This example demonstrates the Merkle proof feature of Irmin on the task of producing tamper-proof banking account statements.
From a high-level perspective, a Merkle proof is a set of paths in a Merkle tree where some subtrees are missing and replaced by their hash. A Merkle tree is simply a DAG where the hash of a node is derived from the hash of its children.
More specifically, for Irmin, a Merkle proof is the subset of a tree stored in a repo.
# #require "digestif.ocaml";;
# #require "checkseum.ocaml";;
# #require "irmin";;
# #require "irmin-git.unix";;
# #require "ppx_irmin";;
# open Lwt.Infix
open Lwt.Syntax;;First, create an irmin-unix store module which uses int as contents.
module Contents = struct
type t = int [@@deriving irmin]
let merge = Irmin.(Merge.idempotent Type.(option int))
end
module Store = Irmin_git_unix.FS.KV (Contents)Open a repo.
# let config = Irmin_git.config ~bare:true "./tmp-irmin/test"
let repo = Lwt_main.run (Store.Repo.v config);;
val config : Irmin.config = <abstr>
val repo : Store.repo = <abstr>Create a tree which contains the accounts and their balance for 3 customers: Ben, Bob and Eve.
Instead of using [ "eve" ] as a path (which whould have been valid too), this example splits the names char by char. This is better in order to highlight how proofs work.
# let tree = Lwt_main.run (
let tree = Store.Tree.empty () in
let* tree = Store.Tree.add tree [ "b"; "e"; "n" ] 10 in
let* tree = Store.Tree.add tree [ "b"; "o"; "b" ] 20 in
let+ tree = Store.Tree.add tree [ "e"; "v"; "e" ] 30 in
tree
);;
val tree : Store.tree = <abstr>In order to produce a Merkle proof, Irmin requires that the tree on which the proof will be based is persisted inside a repo. The following code block does so.
tree_key is a value that encodes where tree has been persisted inside the store's backend.
# let tree_key = Lwt_main.run (
(* [batch] exposes [repo] stores in read-write mode *)
let+ kinded_key = Store.Backend.Repo.batch repo
(fun rw_contents_store rw_node_store _rw_commit_store ->
Store.save_tree repo rw_contents_store rw_node_store tree)
in
(* As the root of [tree] is a node, refining the type is safe *)
match kinded_key with
| `Node key -> key
| `Contents _ -> assert false
);;
val tree_key : Store.node_key = <abstr>The bank is ready. repo contains the data, which was persisted on disk. tree_key acts as a pointer to the root of the accounts tree.
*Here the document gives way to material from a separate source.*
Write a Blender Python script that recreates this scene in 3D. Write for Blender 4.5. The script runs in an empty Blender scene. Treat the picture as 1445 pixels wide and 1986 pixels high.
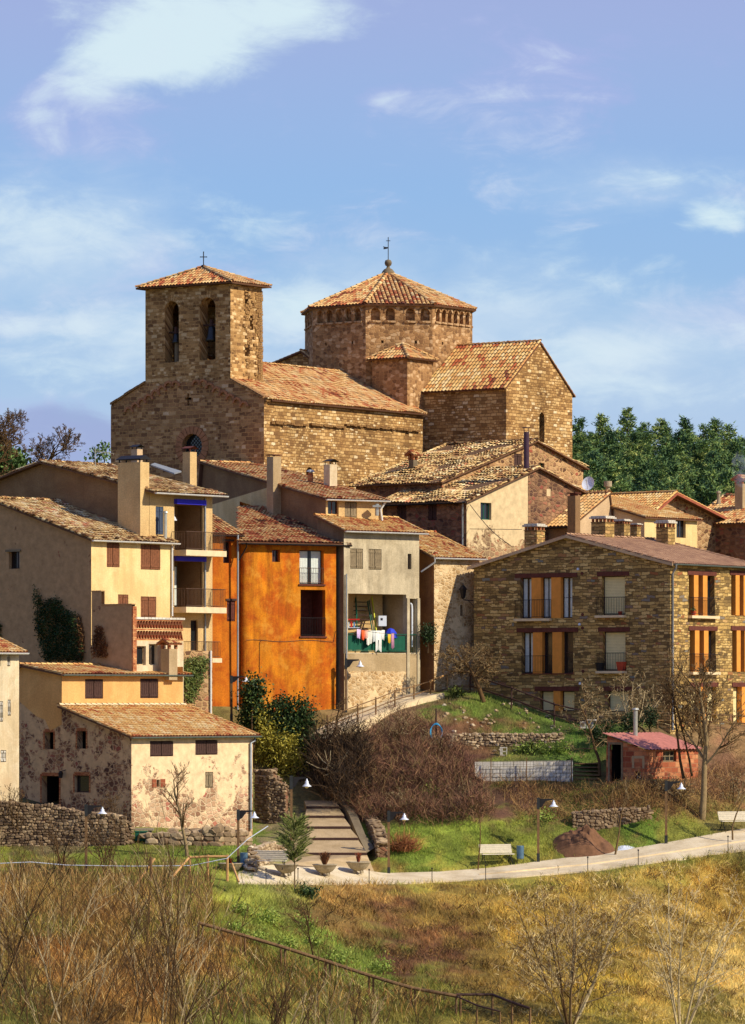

Since this example only cares about account statements, there is no need to worry about modifying the account balances, this would be well expressed using Irmin's commit and branches abstraction, but this is out of the scope of this example.
Let's produce an account statement for Eve.
let visit_tree tree =
(* [tree] is shallow. Let's only load the parts we are interested in *)
let+ (_ : int option) = Store.Tree.find tree [ "e"; "v"; "e" ] in
(Store.Tree.empty (), `Success)
let proof, `Success = Lwt_main.run (
Store.Tree.produce_proof repo (`Node tree_key) visit_tree)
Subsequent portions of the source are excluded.